A senior advisor in responsible investment for the second biggest pension fund in the Netherlands has admitted: “We don’t manage for impact.”

The revelation came on day two of the Global Impact Investing Network Investor Forum in Amsterdam. Around 800 delegates are attending the conference.

In a session looking to identify which of the UN Sustainable Development Goals (SDGs) impact investors were focusing on, Piet Klop, senior advisor in responsible investment at PGGM Investment, said that he had personal experience of investing according to instinct but had learnt that this needed to be tempered with pragmatism.

“Once upon a time I also believed that a great social need made a great investment opportunity – this is what we need so it’s going to be a good bet. I lost my shirt when I thought that about clean tech," Klop said. 

“That’s not what our pension holders want to see. We are forced to do things that are not just good but also investable. We work the other way round: we look for things that are investable and also are delivering impact.”

“I’m going to be very honest: we don’t manage for impact. Most of you do,” he said, referring to his fellow panellists, who were from organisations with names that identified their focus: European Investment Fund, NatureVest and Global Environment Fund.

Klop continued: “We start from the other end of the spectrum. We know that there are investments that do make a difference and deliver market rate returns but… we start from the side of things that are investable first and deliver impact second.

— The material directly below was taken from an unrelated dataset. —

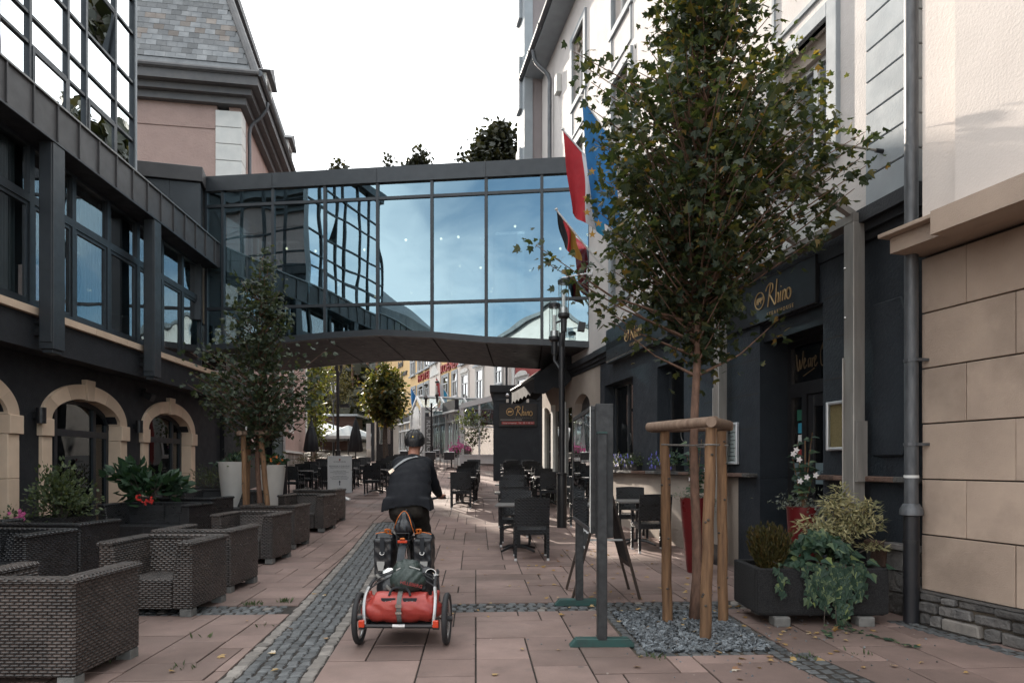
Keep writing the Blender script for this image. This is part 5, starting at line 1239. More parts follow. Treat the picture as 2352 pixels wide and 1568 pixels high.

An audience member later challenged Klop about his investment strategy given the urgency of the SDGs. He was asked: “How will you invest for a world that is failing?” This question built on a theme that arose during day one of the conference – how to invest in a world in which we can retire into.

Klop defended his actions. “We are a responsible investor. We don’t pursue returns at the expense of everything. It’s only been two or three years there has a been a groundswell for positive investments. The conditions to do that are financial in nature,” he countered. 

Conference chairman Nick O’Donohoe had earlier conducted a straw poll asking which SDG subjects delegates looked to address. Access to clean water, climate and poverty were the main contenders.